Contos de quinta: Perfume.

Depois de uma longa apnéia criativa, volto aos Contos de quinta, sem prometer aos meus leitores a assiduidade de outrora. Apenas prometo que tentarei. Para recomeçar, uma pequena história de reencontro.

Perfume.

Ela estava ali, distante. E praticamente ao alcance das minhas mãos. Olhando a vitrine, mas sem ver as roupas. Era essa a impressão, pelo menos. Sete anos depois... quem diria? Não pensava em encontrá-la tão cedo. Se é que sete anos pode ser considerado pouco tempo. Vendo-a, dali, os sentimentos misturavam-se. Não sabia se ficava apenas observando, se ia falar com ela ou se jogava uma pedra na cabeça dela. Hehe... pensei que os sentimentos tinham acabado, mas apenas estavam misturados e escondidos em algum lugar.

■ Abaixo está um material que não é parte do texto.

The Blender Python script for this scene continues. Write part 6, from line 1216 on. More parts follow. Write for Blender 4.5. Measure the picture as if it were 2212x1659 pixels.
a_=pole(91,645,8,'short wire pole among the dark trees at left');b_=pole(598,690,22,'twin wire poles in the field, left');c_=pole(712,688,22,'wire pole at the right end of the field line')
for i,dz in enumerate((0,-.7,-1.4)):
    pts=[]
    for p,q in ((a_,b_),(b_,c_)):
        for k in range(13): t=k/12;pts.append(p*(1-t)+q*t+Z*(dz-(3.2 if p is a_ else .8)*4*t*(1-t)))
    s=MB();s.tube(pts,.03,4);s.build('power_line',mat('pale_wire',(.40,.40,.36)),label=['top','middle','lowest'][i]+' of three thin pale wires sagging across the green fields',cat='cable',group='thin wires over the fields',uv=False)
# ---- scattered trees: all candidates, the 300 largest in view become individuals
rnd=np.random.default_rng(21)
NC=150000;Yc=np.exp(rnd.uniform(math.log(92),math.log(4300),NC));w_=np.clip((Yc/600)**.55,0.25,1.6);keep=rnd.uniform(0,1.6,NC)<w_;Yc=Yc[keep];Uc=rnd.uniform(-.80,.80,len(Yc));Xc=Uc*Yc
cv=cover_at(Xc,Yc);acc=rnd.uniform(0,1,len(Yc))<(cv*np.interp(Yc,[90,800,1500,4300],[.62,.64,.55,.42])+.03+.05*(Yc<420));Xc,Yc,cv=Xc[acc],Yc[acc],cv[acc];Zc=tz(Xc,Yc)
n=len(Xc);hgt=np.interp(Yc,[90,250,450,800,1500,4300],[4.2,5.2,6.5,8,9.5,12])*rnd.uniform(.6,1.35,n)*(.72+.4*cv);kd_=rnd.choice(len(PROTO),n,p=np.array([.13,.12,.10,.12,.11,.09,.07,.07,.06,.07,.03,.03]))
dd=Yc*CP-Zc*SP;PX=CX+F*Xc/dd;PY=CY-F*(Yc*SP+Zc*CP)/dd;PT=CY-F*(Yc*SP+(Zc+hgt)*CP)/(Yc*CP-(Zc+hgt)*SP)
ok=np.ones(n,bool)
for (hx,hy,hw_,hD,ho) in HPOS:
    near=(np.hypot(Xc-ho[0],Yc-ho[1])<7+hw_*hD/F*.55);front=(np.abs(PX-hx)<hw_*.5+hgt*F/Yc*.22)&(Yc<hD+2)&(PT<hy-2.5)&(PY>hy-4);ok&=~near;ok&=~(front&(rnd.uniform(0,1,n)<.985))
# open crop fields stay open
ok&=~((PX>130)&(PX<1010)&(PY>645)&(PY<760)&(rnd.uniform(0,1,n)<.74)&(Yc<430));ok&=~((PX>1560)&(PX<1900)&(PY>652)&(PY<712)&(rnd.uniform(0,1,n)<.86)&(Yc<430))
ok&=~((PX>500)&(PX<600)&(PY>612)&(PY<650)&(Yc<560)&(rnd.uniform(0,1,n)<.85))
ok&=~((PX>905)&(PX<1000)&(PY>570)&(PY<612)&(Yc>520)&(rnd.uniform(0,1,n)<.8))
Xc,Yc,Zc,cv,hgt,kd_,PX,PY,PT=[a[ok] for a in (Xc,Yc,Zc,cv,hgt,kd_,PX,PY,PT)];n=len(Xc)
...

Foi difícil perdê-la. Mas tudo indica que ela fez a escolha certa. Eu era apenas um fotógrafo de jornal. De um jornal pequeno, diga-se. Ela uma jornalista ambiciosa, com sonhos, muitos sonhos. Nosso amor parecia perfeito; todos diziam que combinávamos. E um dia ela não quis mais. Cansou de namorar um fotógrafo de jornal pequeno, que não lhe dava maiores perspectivas. Acabou conhecendo um jornalistazinho inglês afetado e pernóstico. Não é fácil sentir-se trocado por alguém tão sem sal.

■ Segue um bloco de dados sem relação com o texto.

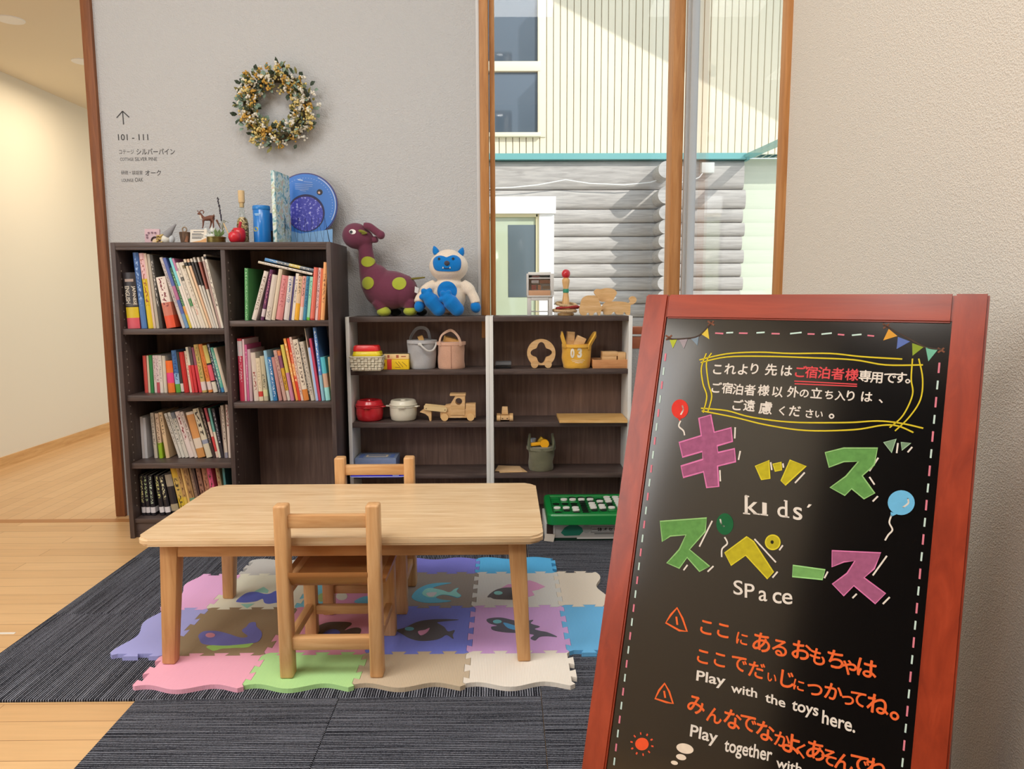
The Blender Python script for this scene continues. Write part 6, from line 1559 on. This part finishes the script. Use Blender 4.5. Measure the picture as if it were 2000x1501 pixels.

Depois descobri, pelos amigos em comum, que o jornalistazinho inglês afetado e pernóstico era, na realidade, um americano gente boa, inteligente e divertido, principal âncora de uma grande rede de televisão inglesa. Realmente a competição ficou difícil. Ela fez a escolha certa, afinal. Logo se transformou em correspondente internacional enquanto eu continuo um fotógrafo de um jornal pequeno. Possivelmente um fotografozinho metido e ranzinza de um jornaleco meia boca.

Nunca mais tinha ouvido falar dela. Os amigos em comum agora não existiam mais. Trocava o canal quando ela aparecia no noticiário da televisão em rede nacional falando alguma coisa sobre a Europa. Não lia as reportagens assinadas por ela. Eu continuava apenas tirando minhas fotos das tragédias humanas medíocres para o pequeno jornal.

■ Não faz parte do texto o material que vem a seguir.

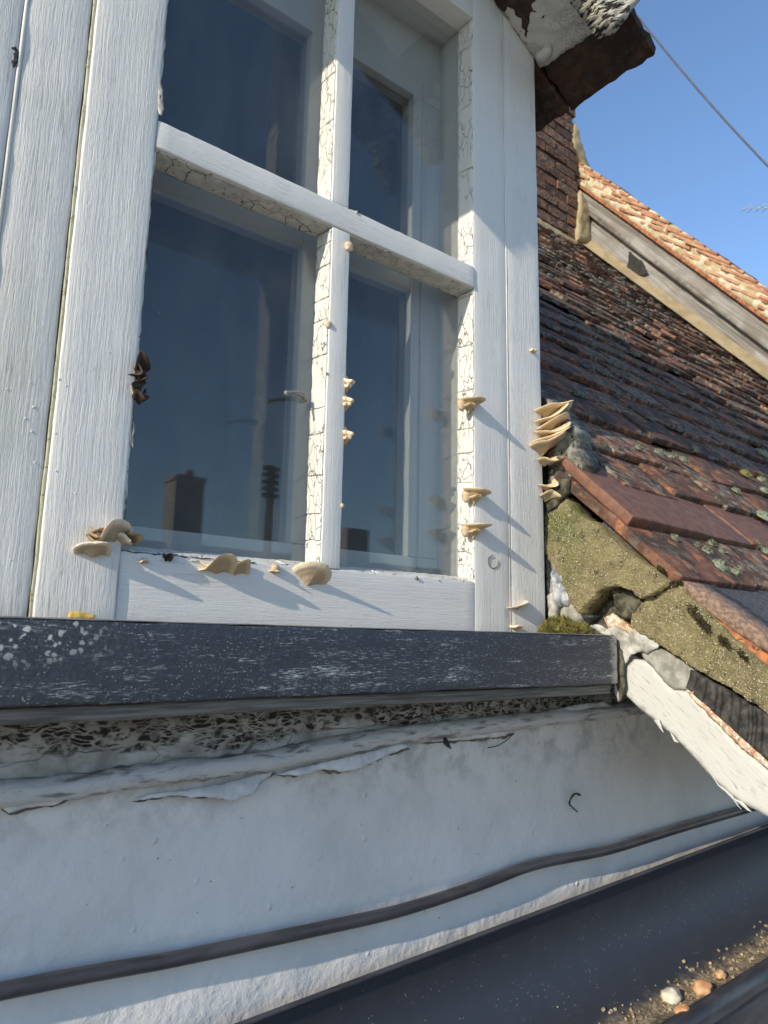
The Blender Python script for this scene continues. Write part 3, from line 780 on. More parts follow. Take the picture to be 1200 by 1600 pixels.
def pebble(name, c, r, mat, seed, sq=(1, 1, .7)):
    bm = bmesh.new(); bmesh.ops.create_icosphere(bm, subdivisions=3, radius=1.0)
    vs = []
    for vt in bm.verts:
        p = vt.co.copy(); k = 1 + .35 * mn.noise(p * 1.3 + Vector((seed, 0, 0))) + .12 * mn.noise(p * 4 + Vector((0, seed, 0)))
        vs.append(Vector((p.x * sq[0], p.y * sq[1], p.z * sq[2])) * r * k + Vector(c))
    fs = [[q.index for q in fc.verts] for fc in bm.faces]; bm.free()
    return mesh_obj(name, vs, fs, mat, origin=Vector(c))
def gutter_pos(px, py):
    """where the sight line meets the inner side of the channel"""
    d = ray(px, py).normalized(); t = .2
    while t < 3:
        p = CAM + d * t; y0, z0 = gcl(p.x); dd = Vector((0, -math.cos(til), -math.sin(til))); c = Vector((p.x, y0, z0)) + dd * Rg
        if p.z < z0 + .02 and (p - c).dot(Vector((0, math.sin(til), -math.cos(til)))) > 0 and (p - c).length > Rg - .002: return p
        t += .002
    return p
for i, (px, py, r, mt, lb) in enumerate([(1048, 1560, .0085, 'paleston', 'pale cream pebble in the gutter, left of the orange pebble'), (1096, 1548, .0090, 'stone', 'largest orange pebble in the gutter silt'),
      (1066, 1584, .0062, 'stone', 'orange brick crumb nearest the front rim of the gutter'), (1124, 1526, .0055, 'stone', 'small orange pebble right of the largest one in the gutter')]):
    tag(pebble('pebble', gutter_pos(px, py) + Vector((0, -.002, .004)), r * 1.5, mt, i * 3 + 1, (1.2, .9, .7)), lb, 'pebble', 'pebbles in the gutter')
# fine grit
parts = []
for i in range(420):
    x = rg.uniform(.7, 1.7); a = math.pi * rg.gauss(.63, .06); c = gpt(x, a, Rg - .001); r = rg.uniform(.0006, .0022)
    vs, fs = bx((-r, -r, -r), (r, r * .8, r * .7)); m3 = Matrix.Rotation(rg.uniform(0, 6), 3, Vector((rg.random(), rg.random(), rg.random() + .1)).normalized())
    parts.append(([m3 @ q + c for q in vs], fs))
o = mesh_obj('grit', *join(parts), 'rotgrit', False); tag(o, kind='stuff')

# ================================================================== main tiled roof to the right
P49 = rad(49); O0 = Vector((.877, -.134, .168)); SD = Vector((0, math.cos(P49), math.sin(P49))); ND = Vector((0, -math.sin(P49), math.cos(P49)))
XG = 4.1; GA = .11
RF = thing('tiled_roof', (1.6, .2, .3), 'old clay plain tile roof with moss and lichen right of the dormer', 'roof')
def rpart(name, vf, mat, label=None, kind=None, smooth=True): return part(name, vf, mat, RF, smooth, label, kind)
def rp(x, s, h=0.0): return Vector((x, O0.y, O0.z)) + SD * s + ND * h
rpart('roof_deck', join([([rp(.90, -.35, -.05), rp(XG + .1, -.35, -.05), rp(XG + .1, 3.9, -.05), rp(.90, 3.9, -.05), rp(.90, -.35, -.09), rp(XG + .1, -.35, -.09), rp(XG + .1, 3.9, -.09), rp(.90, 3.9, -.09)],
      [[0, 1, 2, 3], [4, 7, 6, 5], [0, 4, 5, 1], [1, 5, 6, 2], [2, 6, 7, 3], [3, 7, 4, 0]])]), 'deck', smooth=False)
tu = P49 - math.asin(.030 / .265)                      # tiles lie flatter than the roof
UPD = Vector((0, math.cos(tu), math.sin(tu)))
cands = []
rg = random.Random(12)
for k in range(-3, 34):
    off = (k % 2) * .0825 + rg.uniform(-.01, .01)
    n = int((XG - .88) / .167) + 2
    for i in range(n):
        x = .8875 + .0825 + .168 * i - off
        if k in (-3, -2, -1, 0) and x < 1.42: continue       # the near verge tiles are built one by one below
        if x - .0825 < .868 and k > 0: 
            if x < .90: continue
            x = .868 + .0825 + .001
        if x + .0825 > XG: continue
        wob = .0050 + (.003 if k > 8 else 0)
        p = rp(x, k * GA + rg.uniform(-.011, .011), -.0135 + rg.uniform(-wob, wob))
        if p.y > 0 and x < DR + .07 and k > 2: p.x += .0
        if p.y > 2.16 and p.x > 3.2: continue                # chimney
        cands.append((p, k, i))
cands.sort(key=lambda c: (c[0] - CAM).length)
rest = []
for n, (p, k, i) in enumerate(cands):
    xd = Vector((1, rg.uniform(-.025, .025), rg.uniform(-.032, .032))); ud = UPD + Vector((rg.uniform(-.012, .012), 0, rg.uniform(-.02, .02)))
    xd = (xd - xd.dot(ud.normalized()) * ud.normalized())
    if n < 288: place_tile(tm_fine[rg.randrange(5)] if n < 110 else tm_mid[rg.randrange(6)], p, xd, ud, RF)
    else:
        x = xd.normalized(); y = ud.normalized(); z = x.cross(y); v, f = tile_simple(rg.randrange(1000))
        rest.append(([p + x * q.x + y * q.y + z * q.z for q in v], f))
rpart('tile_courses', join(rest), 'tile_far', kind='stuff', smooth=False)
# near verge tiles
def vtile(x0, w, s, h, mat, seed, label=None, l=.265, t=.0165, tilt=0.0, skew=0.0, rough=.0018):
    me = tile_mesh(seed, w, l, t, rough); me.materials.append(MAT[mat])
    xd = Vector((1, skew, tilt)); u = UPD.copy(); xd = xd - xd.dot(u) * u
    o = place_tile(me, rp(x0 + w / 2, s, h), xd, u, RF)
    if label: o['label'] = label
    return o
vtile(.877, .365, .0, -.012, 'tile_brown', 81, 'large smooth brown tile at the verge', t=.017, skew=.03, rough=.0010)
vtile(1.245, .18, .003, -.013, 'tile_brown', 82)
vtile(.874, .21, -.112, -.013, 'tile', 83, 'orange-edged tile under the large brown one', t=.016)
vtile(1.087, .17, -.108, -.014, 'tile', 84); vtile(1.26, .17, -.111, -.012, 'tile', 85)
vtile(.890, .30, -.222, -.016, 'tile_grey', 86, 'dark grey granular tile', t=.020); vtile(1.195, .25, -.220, -.014, 'tile_grey', 87)
vtile(.886, .20, -.332, -.016, 'tile', 88); vtile(1.09, .17, -.33, -.015, 'tile', 89); vtile(1.26, .17, -.33, -.015, 'tile', 90)
# undercloak slips under the verge
rg = random.Random(4)
for s0, s1, dz in ((-.235, -.15, -.040),):
    v = [rp(x, s, h) for h in (dz - .010, dz) for (x, s) in ((.868, s0), (.95, s0), (.95, s1), (.868, s1))]
    rpart('undercloak_slip', (v, [[0, 3, 2, 1], [4, 5, 6, 7], [0, 1, 5, 4], [1, 2, 6, 5], [2, 3, 7, 6], [3, 0, 4, 7]]), 'tile_orange', smooth=False)

XV = .877
def xplate(name, pix, X, depth, mat, seed, step=.005, edge=.006, amp=.003, fr=45, jag=.0015, bulge=.0, lean=.0, label=None, parent=None):
    P = [onX(px, py, X) for px, py in pix]; zt = max(p.z for p in P)
    fn = (lambda q: Vector((q.x - lean * (zt - q.z), q.y, q.z))) if lean else None
    return part(name, plate(P, (-1, 0, 0), depth, step, edge, amp, fr, seed, jag, bulge, fn), mat, parent or RF, True, label)
# mortar bedding at the verge
xplate('mortar', [(853, 800), (862, 782), (882, 776), (897, 800), (935, 822), (985, 862), (1030, 893), (1052, 908), (1040, 924), (1012, 936), (1000, 925), (975, 915), (950, 920), (928, 944), (917, 960), (903, 942), (885, 905), (868, 882), (855, 858)],
       .872, .05, 'mortar', 3, .0026, .0018, .0034, 95, .0022, .0, .12, label='yellow-green lichened block of mortar')
xplate('mortar', [(1004, 940), (1018, 930), (1040, 918), (1056, 912), (1082, 938), (1108, 962), (1140, 990), (1172, 1018), (1225, 1060), (1225, 1128), (1150, 1078), (1088, 1043), (1040, 1012), (984, 979), (990, 960)],
       .868, .05, 'mortar', 4, .0026, .0018, .0034, 95, .0022, .0, .06, label='long sloping slab of mortar over the bargeboard')
xplate('mortar', [(952, 921), (965, 915), (985, 924), (1003, 937), (988, 966), (974, 971), (960, 950)], .878, .04, 'mortar_dark', 5, .004, .006, .004, 60, .002, .003)
xplate('tile_slip', [(1100, 958), (1125, 972), (1165, 1000), (1235, 1048), (1235, 1072), (1172, 1024), (1140, 996)], .8725, .05, 'tile_orange', 33, .004, .002, .0015, 60, label='thin reddish slip between mortar and grey tile')
xplate('tile_slip', [(1050, 902), (1078, 912), (1130, 945), (1235, 1022), (1235, 1046), (1165, 998), (1122, 970), (1080, 936)], .8745, .06, 'tile_pink', 34, .004, .003, .0025, 60, label='granular pinkish tile edge')
xplate('mortar_back', [(846, 640), (875, 640), (890, 760), (900, 860), (903, 900), (960, 890), (1040, 900), (1225, 1020), (1225, 1150), (1060, 1060), (1000, 1030), (905, 990), (846, 985)], .900, .03, 'mortar_dark', 15, .01, .006, .004)
xplate('mortar', [(998, 1015), (1012, 1006), (1045, 1020), (1088, 1045), (1078, 1060), (1074, 1078), (1052, 1080), (1034, 1066), (1022, 1048), (1004, 1030)], .872, .03, 'cement', 7, .004, .005, .002, 60)
# charred timber strip, split across
rgs = random.Random(17); cuts = [0.0]
while cuts[-1] < 1: cuts.append(cuts[-1] + rgs.uniform(.03, .105))
for i in range(len(cuts) - 1):                             # charred strip, split across into uneven blocks
    def lerp2(a, b, t): return (a[0] + (b[0] - a[0]) * t, a[1] + (b[1] - a[1]) * t)
    t0, t1 = cuts[i], cuts[i + 1] - .004
    up0, up1 = (1078, 1046), (1240, 1140); lo0, lo1 = (1070, 1074), (1240, 1226)
    a, b = lerp2(up0, up1, t0), lerp2(up0, up1, t1); c, d_ = lerp2(lo0, lo1, t1), lerp2(lo0, lo1, t0)
    mx0, mx1 = lerp2(a, d_, .5), lerp2(b, c, .5); X_ = .868 + rgs.uniform(-.0012, .0012)
    P = [onX(q[0], q[1], X_) for q in (a, b, (mx1[0] + 2.2, mx1[1] - 1.5), c, d_, (mx0[0] + 2.2, mx0[1] - 1.5))]
    rpart('split_block', plate(P, (-1, 0, 0), .03, .0025, .0022, .0016, 120, i, .0004, .002), 'darkwood')
xplate('rotten_edge', [(1070, 1078), (1082, 1080), (1120, 1118), (1165, 1158), (1225, 1212), (1225, 1225), (1190, 1196), (1160, 1172), (1110, 1122), (1085, 1098)], .869, .03, 'orangewood', 8, .003, .003, .002, 90)
# white bargeboard with a splintered lower edge
MAT['barge'] = None
def barge_mat():
    m = M('bargeboard_paint', .5, .35)
    # grain runs down the board (its own slope)
    v = m.map((300, 1, 1), rot=(rad(-43), 0, 0)); v2 = m.map((1, 14, 420), v=v)
    n = m.noise(1, 4, .6, v2, .4); sp = m.ramp(m.noise(1, 2, .5, m.map((1, 45, 700), v=v)), .66, .72)
    c = m.mix(m.math('MULTIPLY', sp, .5), (.50, .485, .44), (.25, .22, .17))
    m.col(c); m.bump(m.math('SUBTRACT', n, sp), .0009, .8); return m.m
MAT['barge'] = barge_mat()
xplate('bargeboard', [(974, 1045), (990, 1030), (1012, 1032), (1028, 1052), (1050, 1078), (1076, 1080), (1112, 1118), (1160, 1170), (1188, 1193), (1225, 1222), (1225, 1290), (1192, 1272), (1184, 1268), (1168, 1260), (1150, 1250), (1118, 1222), (1078, 1178), (1050, 1148), (1020, 1125), (990, 1100), (976, 1085)],
       .874, .022, 'barge', 9, .005, .0025, .0008, 25, .0008, label='white bargeboard with splintered lower edge')
for i, q in enumerate([((1112, 1216), (1150, 1256), (1158, 1264), (1140, 1240)), ((1046, 1144), (1060, 1160), (1052, 1158)), ((1020, 1124), (1036, 1146), (1030, 1126)), ((1136, 1240), (1168, 1268), (1174, 1270), (1160, 1254))]):
    xplate('splinter', q, .868, .002, 'barge', 20 + i, .002, .0005, .0005)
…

O perfume continuava o mesmo. Sei que isso praticamente era impossível depois de tantos anos na Europa, mas foi o cheiro que senti. Ela ainda tinha seu charme, mas o ar estava mais sério. Não estava vendo aquele sorriso que nunca abandonava seu rosto. Ela adorava sol e o dia estava lindo; céu sem nuvens. Por isso, ainda mais, aquele rosto sem sorriso era estranho. O que será que fazia por aqui tantos anos depois?

Taquicardíaco, aproximei-me ainda mais dela, lentamente, aspirei profundamente seu perfume e continuei meu caminho em direção ao meu pequeno jornal sem graça.

5 comentários:

Anônimo disse...

muito bom!

Anônimo disse...

vai ter continuação?????

Raphael Rocha Lopes disse...

Obrigado 250876.
Anônimo, acho que o cara não teve coragem de conversar com ela e tocou a vida assim mesmo.

Anônimo disse...

Às vezes é o melhor a ser feito, né? A falta de coragem pode ser o melhor que poderia nos ter acontecido em determinadas situações... Por sinal, achei que alguns trechos desse conto combinam de forma muito íntima com você... se é que me entende, claro. Ótimo conto, estava com saudades! Ah, e o anônimo ali de cima não sou eu, tá?

Carol disse...

Quero ler mais crônicas tuas, são muito boas. Claro que gostei da última, né, o jornalismo está presente, hehe. abraços.